Regione e Comuni capoluogo: per almeno 15 anni siamo a posto

Negli ultimi giorni dell’anno passato i quotidiani locali si sono dati da fare per intervistare i “sorestans”, economici, social-culturali e, con dovizia di testi ed immagini, soprattutto quelli politico amministrativi. E poichè in Regione e nei Comuni ormai il dominio della destra è incontrastato sono stati proprio questi leader ad esprimersi con “coraggio” e “profezie”.
Ne ho tratto le conclusioni che circa fino al 2035 siamo a posto: cioè lo stock di eminenze di Lega Salvini e Fratelli d’Italia, con qualche evanescenza azzurra, è garantito e certificato.
Innanzitutto la Regione F-VG: la ricandidatura di Fedriga ci proietta al 2028 quando la immancabile crescita di A. Ciriani permetterà finalmente un decennio di presidenza ad un pordenonese. C’è solo da coprire il buco tra il 2026 e il 2028, biennio bianco non trascorribile come Sindaco per fine del doppio mandato. Ma potrà consolarsi facendo da balia a qualcun altro.
In Comune a Trieste è scontata la riconferma dell’attuale Di Piazza ma lì c’è comunque pronto il leghista Roberti in grado i ricoprire qualsiasi ruolo divenga necessario.
Qualche problema potrebbe sorgere da Monfalcone dopo la scontata, nel 2021, rielezione di Cisint e la possibile interferenza con le aspettative di Ciriani per quanto riguarda la Regione. A Gorizia per ora ci si dovrà riaccontentare di Ziberna, ma lì la storica sproporzione di forze potrà permettere anche una decisione all’ultimo minuto. Di Udine si parla poco, pur essendo oggettivamente l’unica città capoluogo di tendenza liberal progressista: dipenderà dall’età e dai frequenti colpi di fortuna di Pieri Fontanini che lo obbligano a riprogrammare le nefandezze dei programmi elettorali e le cattive compagnie.

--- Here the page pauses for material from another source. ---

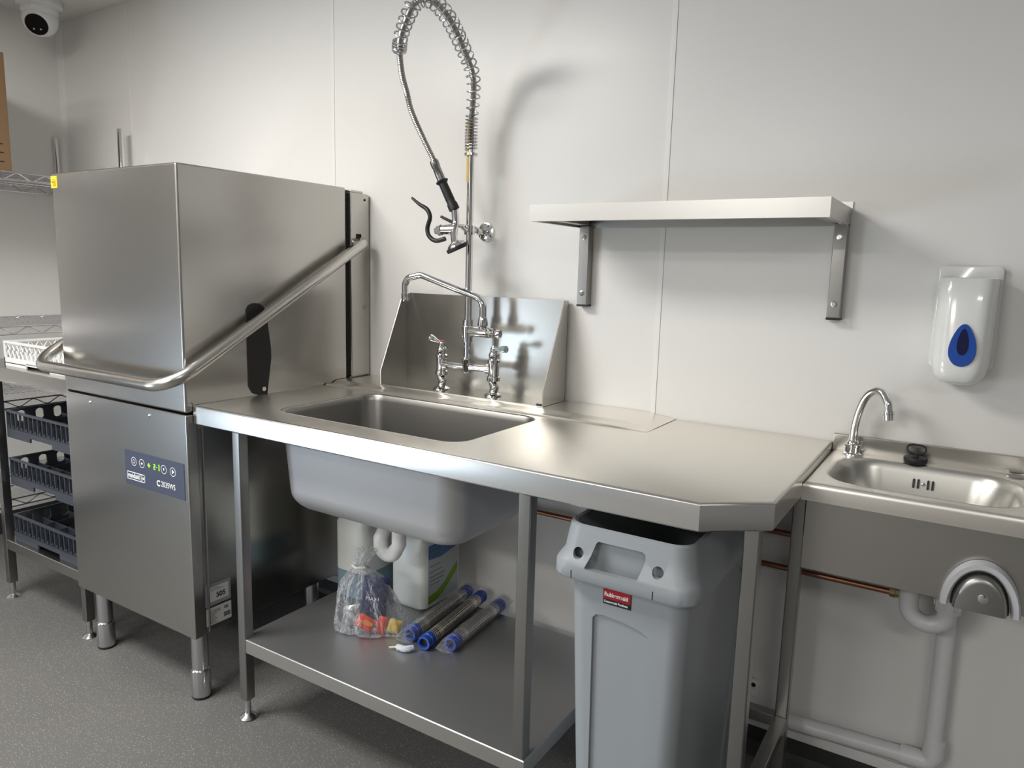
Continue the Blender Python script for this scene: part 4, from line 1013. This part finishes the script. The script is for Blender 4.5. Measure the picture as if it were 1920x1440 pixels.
# ------------------------------------------------------------------ wire shelving
wsx0, wsx1, wy0, wy1 = -3.680, -3.155, -1.30, -.055
wsh = thing('wire_shelving', (-3.44, -.66, FZ), 'chrome wire shelving unit along the left wall', 'shelving')
for px in (wsx0, wsx1):
    for py in (wy0, wy1):
        bm = B(); lathe(bm, [(0, 0), (.012, 0), (.0127, .01), (.0127, 1.808), (.011, 1.812), (0, 1.812)], (px, py, FZ), seg=16)
        for k in range(34): lathe(bm, [(.0127, -.001), (.0122, 0), (.0127, .001)], (px, py, .1+k*.05), seg=12)
        obj('post', bm, chrome, wsh, smooth=True)
for z in (1.557, .971, .682, .288):
    bm = B()
    for (a, b) in (((wsx0, wy0), (wsx1, wy0)), ((wsx0, wy1), (wsx1, wy1)), ((wsx0, wy0), (wsx0, wy1)), ((wsx1, wy0), (wsx1, wy1))):
        for dz in (0, -.030): tube(bm, [(a[0], a[1], z+dz), (b[0], b[1], z+dz)], .003, 6)
        L_ = math.hypot(b[0]-a[0], b[1]-a[1]); n = int(L_/.026); n += n % 2
        pp = [(a[0]+(b[0]-a[0])*k/n, a[1]+(b[1]-a[1])*k/n, z-.002-(.026 if k % 4 in (1, 2) else 0) + 0) for k in range(n+1)]
        pp = [(a[0]+(b[0]-a[0])*k/n, a[1]+(b[1]-a[1])*k/n, z-.015+.013*math.cos(PI*k/2)) for k in range(n+1)]
        tube(bm, smoothpath(pp, 2), .0022, 5)
    for xx in (wsx0+.15, wsx0+.31): tube(bm, [(xx, wy0, z-.006), (xx, wy1, z-.006)], .0028, 6)
    ny = 60
    for k in range(ny): yy = wy0+(wy1-wy0)*(k+.5)/ny; tube(bm, [(wsx0, yy, z), (wsx1, yy, z)], .0018, 5, cap=False)
    obj('wire_shelf', bm, chrome_wire, wsh, smooth=True, weld=False)
# cardboard box
cb = thing('cardboard_box', (-3.38, -.72, 1.56), 'tall brown cardboard box on the top wire shelf in the upper left corner', 'box')
bm = B(); box(bm, -3.60, -3.165, -1.0, -.480, 1.5605, 1.990); obj('carton', bm, card, cb, bevel=.003)
bm = B()
for z, l in ((1.662, .016), (1.630, .022), (1.597, .018)): box(bm, -3.165, -3.1642, -.513-l, -.505, z-.006, z-.0025)
obj('print', bm, ink, cb)
bm = B(); box(bm, -3.165, -3.1645, -1.0, -.482, 1.561, 1.569); obj('edge_fold', bm, card, cb)

# ------------------------------------------------------------------ security camera
cc = thing('security_camera', (-3.47, -.20, 2.2), 'white ceiling-mounted turret security camera in the upper left corner', 'camera')
px_, py_ = -3.475, -.19
bm = B(); lathe(bm, [(0, 0), (.088, 0), (.090, -.004), (.090, -.022), (.084, -.030), (.072, -.034), (.072, -.050), (.066, -.062), (.05, -.07), (0, -.07)], (px_, py_, CZ), seg=36); obj('mount', bm, white_gloss, cc, smooth=True)
sc_ = Vector((px_, py_, CZ-.076)); fd = Vector((.485, -.525, -.57)).normalized()
bm = B(); lathe(bm, [(0, -.069)]+[(.069*math.sin(a), -.069*math.cos(a)) for a in [PI*k/16 for k in range(1, 12)]]+[(.050, .047), (.046, .049), (0, .049)], sc_, fd, 32); ball = obj('ball_housing', bm, white_gloss, cc, smooth=True)
bm = B(); lathe(bm, [(.044, .0485), (.043, .052), (0, .053)], sc_, fd, 28); face = obj('lens_face', bm, bglass, ball, smooth=True)
u_, w_2 = frame_from(fd)
bm = B()
for s in (-.010, .012): lathe(bm, [(.004, .053), (.003, .0545), (0, .055)], sc_+u_*s*1.2+w_2*.018, fd, 12)
obj('infrared_led', bm, ringg, face, smooth=True)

Siamo quindi a posto o, come si dice, sistemati per le feste.
Ne derivano alcune domande conclusive per chiunque, più che altro per abitudine, continui a seguire gli avvenimenti amministrativi e politici. Corrisponde al vero che la qualità eccelsa dell’attuale personale politico della destra sia capace di rispondere con sincerità ed efficacia alle domande delle comunità locali?
E la vulgata che inquadra il PD, ex dominatore del sistema locale, in una sterile e astiosa opposizione al grido di “l’avevamo detto e fatto prima noi” è l’unica alternativa, quindi irrimediabilmente da scartare?
Ma soprattutto, le collocazioni e le alleanze politiche dei prossimi anni rimarranno quelle di oggi?
Ognuna di queste domande potrà avere risposte differenziate anche da parte di chi non ne sia direttamente coinvolto. Per di più nella particolare situazione italiana, dove personaggi che tre anni fa apparivano tribuni dalla leadership indiscutibile oggi sembrano più che altro macchiette della tradizione popolare (Salvini, Di Maio, Renzi), forse si potrebbe cominciare a considerare l’idea di sganciarsi fin da subito da quelle obbligatorietà di schieramento. Non è solo questione di dover frequentare un negozio dove i prodotti vecchi e nuovi comunque non durano. Forse è il negozio a dover essere sostituito.
Magari prima che la Lega Salvini si riproponga come una nuova DC di indimenticata tradizione “dorotea” e come futura colonna portante di una rinnovata Unione Europea. E, contrordine compagni, come in Europa fare finalmente quanto serve a stabilizzare la situazione: un bel governo con il PD. Sempre che i voti siano sufficienti.